Defence Minister Khawaja Asif’s warning that India seeks to keep Pakistan “busy on both western and eastern fronts” must be taken at face value. The claim does not emerge from hyperbole. It rings true given New Delhi’s recalibrated outreach in Kabul and Islamabad’s simultaneous diplomatic and security setbacks.
India’s renewed presence in Afghanistan, reopening its embassy, expanding aid, and stepping into Kabul’s corridors of power, is strategically more than humanitarian outreach. For anyone sitting in Islamabad, it screams geopolitical leverage by proxy, a move to strain Pakistan’s western border while pressure mounts in the east. Pakistani officials believe Indian involvement deepens access to Afghan decision-making, bypassing Islamabad entirely. If true, Pakistan is being walled in.
Meanwhile, in Kabul, the Taliban government continues to reject Islamabad’s demand for a clear commitment to dismantle Tehrik-e-Taliban Pakistan (TTP) sanctuaries on Afghan soil. The ongoing Pakistan-Afghanistan talks in Istanbul were meant to offer respite, but as of now, Kabul is only ready for minimal assurances, rejecting third-party monitoring and offering only a “transfer” of fighters back to Pakistan.
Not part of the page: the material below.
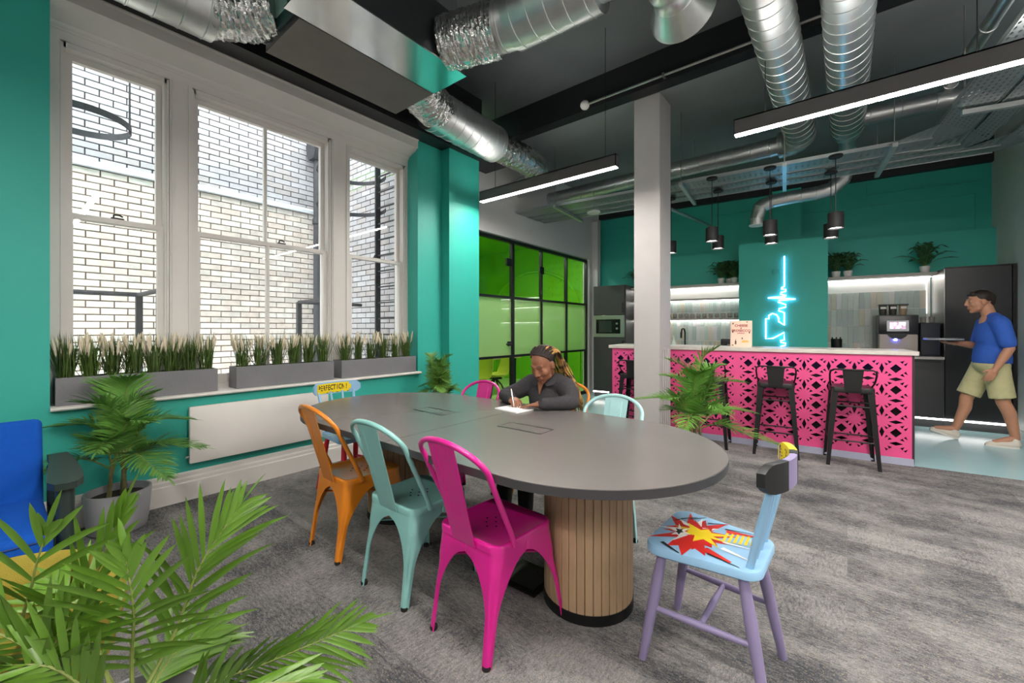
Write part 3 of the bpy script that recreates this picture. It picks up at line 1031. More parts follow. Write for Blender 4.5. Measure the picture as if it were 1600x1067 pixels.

That exchange signals a burden shift, not a solution. United Nations sources estimate more than 6,000 fighters of the Tehrik?e?Taliban Pakistan (TTP) reside in Afghanistan and remain implicated in hundreds of attacks this year alone. The fundamental trust once placed in Afghan goodwill has deteriorated.
Pakistan’s cost is steep. In 2024, there were 1,081 terror-related deaths-a 45 per cent rise on the previous year. In the first nine months of 2025, more than 2,400 security personnel fell, most in Khyber Pakhtunkhwa and Balochistan. Pakistan’s red lines are simple yet profound: no safe havens, no attacks from across the border, and a viable monitoring mechanism. Dialogue remains important, but cannot replace deterrence. Essentially, the path forward demands more than complaint. Pakistan needs to first secure its borders and fortify its internal architecture. Intelligence coordination, border fencing, and local governance in frontier districts would have to be strengthened. No qualms about that. However, regional diplomacy must also shift. Islamabad needs to engage New Delhi and Kabul on equal footing. The regional environment permits no passive posture. This means pushing alliances beyond state-to-state talk: China, Gulf states, and Russia all have stakes in South-Asian stability, and therefore, we should be ready to take charge in shaping policy, not content with sitting on the fence or a little late-in-the-game response.
Pakistan has fought many wars it never chose. From the looks of it, this one, it is forced to finish. Ultimately, our fate will not rest in the outcomes of Istanbul or New Delhi’s goodwill, for it resides within the strength of a coherent policy. Only then will our territory cease to be a playground for proxy wars and external designs.